Another potential liability arises in the form of Value Added Tax (VAT) if the taxpayer is Uber rather than the drivers. The threshold for charging VAT on services is £81,000, a sum that most drivers will not be earning in fares.

The ramifications of this decision are therefore much greater than the payment of the national minimum wage and holiday pay that the two claimants were seeking.

This would seem to describe the arrangement between Uber and its drivers, and therefore presents Uber with a much greater cost liability than simply the payment of the national minimum wage and holiday pay.

The most telling statement in the tribunal judgment was the comment of the employment judge that Uber “could have devised a business model not involving [Uber] employing drivers. We find only that the model which they chose fails to achieve that aim.”

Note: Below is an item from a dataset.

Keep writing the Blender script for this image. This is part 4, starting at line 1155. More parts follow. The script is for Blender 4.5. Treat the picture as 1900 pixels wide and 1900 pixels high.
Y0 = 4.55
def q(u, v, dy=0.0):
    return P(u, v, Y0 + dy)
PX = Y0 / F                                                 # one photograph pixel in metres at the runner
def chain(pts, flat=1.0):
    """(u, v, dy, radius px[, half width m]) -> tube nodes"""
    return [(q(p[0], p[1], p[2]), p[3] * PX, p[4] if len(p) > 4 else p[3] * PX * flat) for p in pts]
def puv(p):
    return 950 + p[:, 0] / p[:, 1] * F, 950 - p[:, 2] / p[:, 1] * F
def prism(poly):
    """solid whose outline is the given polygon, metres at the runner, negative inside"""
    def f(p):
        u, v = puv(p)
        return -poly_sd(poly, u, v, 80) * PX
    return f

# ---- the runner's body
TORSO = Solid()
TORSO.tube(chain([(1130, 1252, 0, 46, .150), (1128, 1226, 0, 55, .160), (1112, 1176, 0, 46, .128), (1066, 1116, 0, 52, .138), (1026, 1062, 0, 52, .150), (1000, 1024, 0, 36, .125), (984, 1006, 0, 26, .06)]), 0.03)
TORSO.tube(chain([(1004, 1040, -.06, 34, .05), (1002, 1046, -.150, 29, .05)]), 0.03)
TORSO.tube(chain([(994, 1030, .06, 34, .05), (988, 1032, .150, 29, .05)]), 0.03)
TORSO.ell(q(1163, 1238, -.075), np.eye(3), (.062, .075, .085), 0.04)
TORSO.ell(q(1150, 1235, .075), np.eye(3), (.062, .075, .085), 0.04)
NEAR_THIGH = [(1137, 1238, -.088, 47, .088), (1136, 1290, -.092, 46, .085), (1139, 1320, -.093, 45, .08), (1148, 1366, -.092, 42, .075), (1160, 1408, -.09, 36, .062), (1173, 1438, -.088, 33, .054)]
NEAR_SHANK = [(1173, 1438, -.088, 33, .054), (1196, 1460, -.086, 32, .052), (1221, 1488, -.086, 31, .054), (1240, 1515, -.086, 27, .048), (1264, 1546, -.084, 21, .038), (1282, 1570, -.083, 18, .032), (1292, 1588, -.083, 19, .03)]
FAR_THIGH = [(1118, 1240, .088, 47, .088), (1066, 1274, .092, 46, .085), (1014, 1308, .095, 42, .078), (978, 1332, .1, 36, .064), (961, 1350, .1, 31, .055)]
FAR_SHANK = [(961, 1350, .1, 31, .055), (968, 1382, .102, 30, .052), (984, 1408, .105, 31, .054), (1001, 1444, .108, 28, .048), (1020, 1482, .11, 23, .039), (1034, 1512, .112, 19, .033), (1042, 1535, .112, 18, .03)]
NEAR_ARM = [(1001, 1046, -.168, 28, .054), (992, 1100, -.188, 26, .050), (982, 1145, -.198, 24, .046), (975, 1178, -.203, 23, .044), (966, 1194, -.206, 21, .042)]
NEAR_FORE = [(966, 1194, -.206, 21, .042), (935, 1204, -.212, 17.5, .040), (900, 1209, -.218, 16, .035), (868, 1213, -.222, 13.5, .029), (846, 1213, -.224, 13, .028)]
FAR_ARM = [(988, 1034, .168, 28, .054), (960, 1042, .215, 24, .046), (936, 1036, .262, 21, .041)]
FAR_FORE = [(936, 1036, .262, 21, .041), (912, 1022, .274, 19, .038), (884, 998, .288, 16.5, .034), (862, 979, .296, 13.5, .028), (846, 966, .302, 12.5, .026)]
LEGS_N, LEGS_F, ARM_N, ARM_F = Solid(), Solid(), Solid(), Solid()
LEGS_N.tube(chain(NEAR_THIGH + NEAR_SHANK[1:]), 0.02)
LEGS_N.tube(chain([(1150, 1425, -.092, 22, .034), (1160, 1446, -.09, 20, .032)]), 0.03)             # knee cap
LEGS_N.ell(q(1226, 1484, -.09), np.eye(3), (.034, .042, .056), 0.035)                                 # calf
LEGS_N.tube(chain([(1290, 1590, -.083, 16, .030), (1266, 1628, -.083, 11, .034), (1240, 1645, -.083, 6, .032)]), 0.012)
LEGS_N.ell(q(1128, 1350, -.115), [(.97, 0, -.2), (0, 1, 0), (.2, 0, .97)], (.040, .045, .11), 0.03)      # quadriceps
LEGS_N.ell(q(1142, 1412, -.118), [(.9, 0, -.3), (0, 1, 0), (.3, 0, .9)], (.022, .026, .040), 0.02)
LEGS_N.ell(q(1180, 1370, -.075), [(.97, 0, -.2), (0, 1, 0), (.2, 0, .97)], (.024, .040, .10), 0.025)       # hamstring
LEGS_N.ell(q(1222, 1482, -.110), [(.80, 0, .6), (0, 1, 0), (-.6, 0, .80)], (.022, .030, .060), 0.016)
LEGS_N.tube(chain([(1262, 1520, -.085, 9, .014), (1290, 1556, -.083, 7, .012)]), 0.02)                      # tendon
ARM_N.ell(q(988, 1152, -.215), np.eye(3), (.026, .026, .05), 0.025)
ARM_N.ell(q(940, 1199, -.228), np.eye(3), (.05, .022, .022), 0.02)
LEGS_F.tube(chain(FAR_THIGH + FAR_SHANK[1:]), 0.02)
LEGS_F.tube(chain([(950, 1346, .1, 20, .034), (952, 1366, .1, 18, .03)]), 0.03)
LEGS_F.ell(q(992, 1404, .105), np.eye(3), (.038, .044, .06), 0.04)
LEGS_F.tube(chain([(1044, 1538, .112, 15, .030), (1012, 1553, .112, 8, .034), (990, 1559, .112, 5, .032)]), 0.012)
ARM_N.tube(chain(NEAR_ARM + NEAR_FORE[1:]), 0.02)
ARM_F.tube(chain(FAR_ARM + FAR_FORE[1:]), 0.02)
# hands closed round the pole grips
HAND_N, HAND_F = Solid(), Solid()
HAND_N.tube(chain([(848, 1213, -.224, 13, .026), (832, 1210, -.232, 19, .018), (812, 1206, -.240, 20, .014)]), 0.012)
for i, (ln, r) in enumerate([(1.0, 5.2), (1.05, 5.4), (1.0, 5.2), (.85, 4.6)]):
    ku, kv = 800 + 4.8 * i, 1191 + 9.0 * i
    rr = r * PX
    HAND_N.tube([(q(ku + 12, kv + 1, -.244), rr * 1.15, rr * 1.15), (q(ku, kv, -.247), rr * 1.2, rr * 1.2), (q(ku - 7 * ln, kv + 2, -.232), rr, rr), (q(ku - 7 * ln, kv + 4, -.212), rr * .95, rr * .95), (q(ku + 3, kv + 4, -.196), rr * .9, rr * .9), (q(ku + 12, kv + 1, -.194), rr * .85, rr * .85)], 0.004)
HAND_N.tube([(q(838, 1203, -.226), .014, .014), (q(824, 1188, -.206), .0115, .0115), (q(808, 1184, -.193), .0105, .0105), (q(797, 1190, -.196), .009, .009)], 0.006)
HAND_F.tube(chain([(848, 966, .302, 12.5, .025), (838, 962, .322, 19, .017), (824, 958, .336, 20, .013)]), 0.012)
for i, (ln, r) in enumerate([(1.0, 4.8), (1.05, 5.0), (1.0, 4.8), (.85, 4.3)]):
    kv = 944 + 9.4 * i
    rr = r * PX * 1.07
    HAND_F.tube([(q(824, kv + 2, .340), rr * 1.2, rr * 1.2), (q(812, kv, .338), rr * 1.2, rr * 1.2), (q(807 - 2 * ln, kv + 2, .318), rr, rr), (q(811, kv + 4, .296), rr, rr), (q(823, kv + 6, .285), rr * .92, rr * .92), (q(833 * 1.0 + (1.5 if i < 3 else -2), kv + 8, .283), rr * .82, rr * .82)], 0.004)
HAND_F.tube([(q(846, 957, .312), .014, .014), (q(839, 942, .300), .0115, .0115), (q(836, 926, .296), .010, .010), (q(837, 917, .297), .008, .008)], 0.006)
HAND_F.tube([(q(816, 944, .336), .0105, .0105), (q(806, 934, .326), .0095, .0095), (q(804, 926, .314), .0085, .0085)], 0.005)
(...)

End of the road? Is this the end of Uber’s claim that it is simply a “technology company?” Given the millions of dollars agreed to in settlements in the US to protect its claim, and the potential costs to pay taxes and social security contributions — not to mention paying out on drivers’ employment rights in the UK — it seems Uber has only two options: to accept, sooner or later, that it is a provider of transportation services; or to radically change its chosen business model to be a true facilitator, rather than a controller, of the drivers’ services.

However, Uber has managed to defend itself against many attacks in its short history to become one of the most successful companies in the world, diversifying and expanding along the way. So Uber may be temporarily down, but not out.